Child Services Reforms After Climbié Death Are Hampering Efforts, Says Watchdog

A reform of children’s services after the death of torture victim Victoria Climbié has created a recipe for confusion, a government spending watchdog will say today. Victoria died in February 2000 at the age of eight from hypothermia caused by malnourishment and damp conditions. The postmortem had found 128 injuries on her body.

The abuse carried out by her guardians went undetected by social services, police and NHS staff, who failed to alert each other to obvious danger signs.

The government’s response to the case was to order the integration of children’s services, bringing the relevant professions together under the umbrella of local children’s trusts. The aim was to improve coordination.

In the first independent analysis of the trusts, the Audit Commission said they had spent too much time and energy on setting up structures and processes at the expense of improving the lives of children and young people.

It said: “On the ground, professionals are working together, often through informal arrangements outside the trust framework.
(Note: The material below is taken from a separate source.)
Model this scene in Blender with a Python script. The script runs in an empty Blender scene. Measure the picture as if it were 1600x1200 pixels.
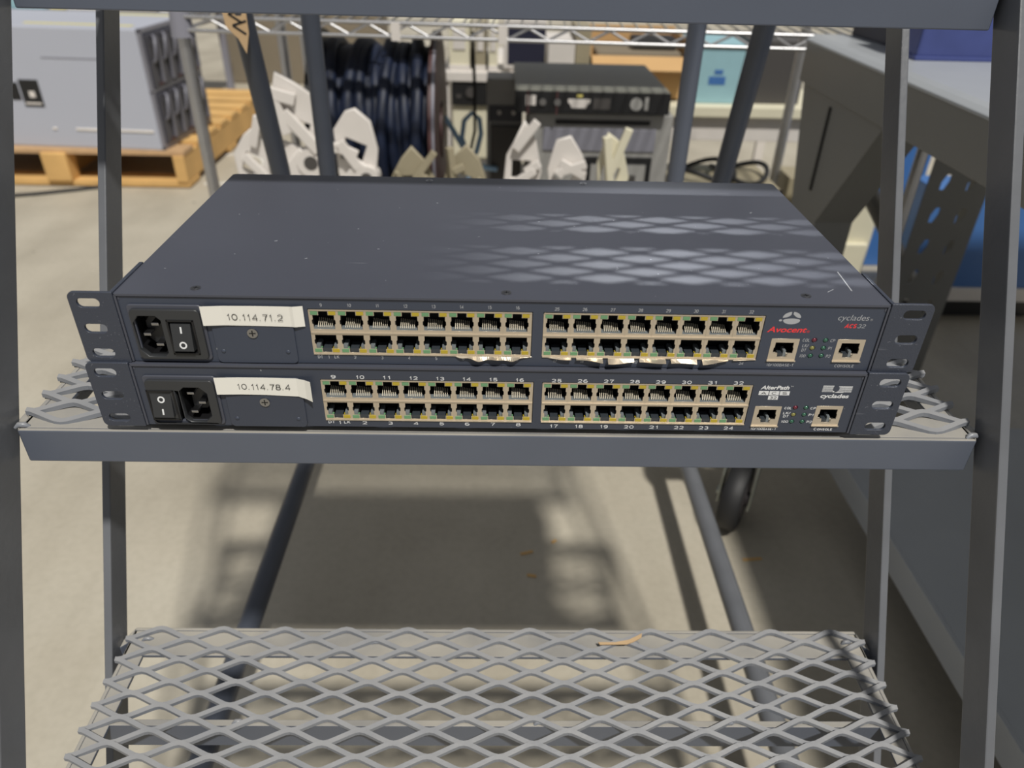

Trusts get in the way. A third of directors of children’s services say the purpose of the trusts is unclear and the uncertainty is hampering their efforts to deliver better services.”

Integration of services was recommended by Lord Laming in 2003 after he conducted an official inquiry into Victoria’s death. The proposal was accepted by Alan Milburn, then health secretary, but implementation became confused after education ministers took over responsibility for children’s social services.

It was decided that the trusts should not have any statutory authority and would not own assets, employ staff or have legal accountability for spending public money.

The commission said the trusts were unsure of their role and relationships with other organisations.

“There is little evidence that children’s trust boards are making a substantial difference to outcomes … Children’s trust arrangements should be halfway through a 10-year change programme: they still face significant challenges for the future,” it added.

The commission said that children and young people should be given a greater say in how children’s services are designed, but did not call for the trusts to be scrapped.

It said: “While it is too early to say whether children’s trusts have made much of a difference to the lives of children and young people, it is also too early to say that the current arrangements need to be changed.”

The children’s minister, Beverley Hughes, said: “I am very disappointed that the commission appears to have gone for headline over substance.

“Not only are the messages a misrepresentation of what their own report as a whole says, but it is based on fieldwork which is now almost a year old.

“Significant changes have taken place since then, not least the publication of the Children’s Plan, which sets out very clearly our high ambitions for children and the strength and role of children’s trusts in delivering them.

“We have consulted widely on how best to strengthen children’s trusts and we will shortly be publishing a completely revised guidance document on children’s trusts, which explains what a children’s trust is, what it does and how it fits into the wider family of partnership working.

“We are also proposing to introduce legislative changes building on what has already been achieved.”